Though I'm sure you're advocating for purity of purpose, I fail to see the diffrence between an 'extreme' peacenik wanting all 'extreme' warmongers dead.
Boolean logic often mascerades as a mechanism for truth, but ultimately it denies all the contradictions and shades of gray that are the essence of humanity -- human instinct is illogical.
To my mind, it is because of tribal loyalties that people will eventually free themselves from mindless bigotry, and find their tribal interests best served as part of the fabric of humanity.
June 11, 2009 2:17 PM | Reply | Permalink
In the spirit of enlightenment about just how representative Max Blumenthal's video actually is, here is an article in The Nation by Neve Gordon describing Netanyahu's staged media manipulation of the difficulty of dismantling the settlements. In particular, a settler leader is interviewed on Israeli television about dismantlement of the settlements:
When the reporter inquires what the settlers will do if a nearby outpost is dismantled, Araleh exclaims that they (the government) will not destroy it, and then adds "they might destroy a little shack in the outpost to send pictures to the nigger in the United States."
http://www.thenation.com/doc/20090629/gordon
June 11, 2009 2:31 PM | Reply | Permalink
"the freedom to highlight shocking stuff"
Is it that shocking in this case?
While I support editing, the freedom to edit comes with a responsibility to put the highlights in a proper context.

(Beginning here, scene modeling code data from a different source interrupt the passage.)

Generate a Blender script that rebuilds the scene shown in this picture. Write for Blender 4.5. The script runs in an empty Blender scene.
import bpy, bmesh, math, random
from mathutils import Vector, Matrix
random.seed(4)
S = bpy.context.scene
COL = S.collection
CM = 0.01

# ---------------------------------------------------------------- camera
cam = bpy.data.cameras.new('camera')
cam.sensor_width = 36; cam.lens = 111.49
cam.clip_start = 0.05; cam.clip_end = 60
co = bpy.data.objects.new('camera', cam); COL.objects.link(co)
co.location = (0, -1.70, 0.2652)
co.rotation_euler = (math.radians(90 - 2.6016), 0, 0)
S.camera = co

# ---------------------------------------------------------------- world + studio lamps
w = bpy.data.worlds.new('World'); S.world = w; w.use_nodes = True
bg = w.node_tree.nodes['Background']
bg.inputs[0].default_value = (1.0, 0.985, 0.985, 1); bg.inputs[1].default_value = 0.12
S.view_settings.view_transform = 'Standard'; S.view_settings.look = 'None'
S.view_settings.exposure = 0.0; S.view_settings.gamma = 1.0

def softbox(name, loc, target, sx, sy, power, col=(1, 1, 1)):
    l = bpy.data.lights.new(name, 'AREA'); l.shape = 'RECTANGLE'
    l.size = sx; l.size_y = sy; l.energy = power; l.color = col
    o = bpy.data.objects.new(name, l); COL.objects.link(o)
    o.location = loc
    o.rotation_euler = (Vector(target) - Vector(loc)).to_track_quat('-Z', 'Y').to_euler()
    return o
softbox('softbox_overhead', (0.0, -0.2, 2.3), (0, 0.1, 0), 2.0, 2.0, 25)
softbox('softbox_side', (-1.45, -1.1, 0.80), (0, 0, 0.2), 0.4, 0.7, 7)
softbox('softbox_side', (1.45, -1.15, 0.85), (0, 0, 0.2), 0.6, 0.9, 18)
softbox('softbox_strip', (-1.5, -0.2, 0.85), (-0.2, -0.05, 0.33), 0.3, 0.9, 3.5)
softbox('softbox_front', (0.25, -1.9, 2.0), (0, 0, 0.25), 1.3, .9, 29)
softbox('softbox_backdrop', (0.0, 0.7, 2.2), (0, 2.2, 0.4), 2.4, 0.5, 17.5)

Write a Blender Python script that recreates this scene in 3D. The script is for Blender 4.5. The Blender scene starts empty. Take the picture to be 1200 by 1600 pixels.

This is a significant failure of what passes for journalism in the modern age (not that it wasn't significant otherwise). People take sensational or "shocking" sound bites and video clips and build a case to support an agenda. Those agendas are seldom close to pure, unless we mean "pure" in the sense of "pure bullshit" (not that the video here was pure bullshit even if some of the actors in it were bullshitting for their own reasons).
The video aired some dirty laundry. I think you have a point about the negative reactions being a sign of aggressive denial. But we don't really know just how prevalent (breadth and depth) what is expressed in the video really is. So it's fair for some to reject it as superficial sensationalism.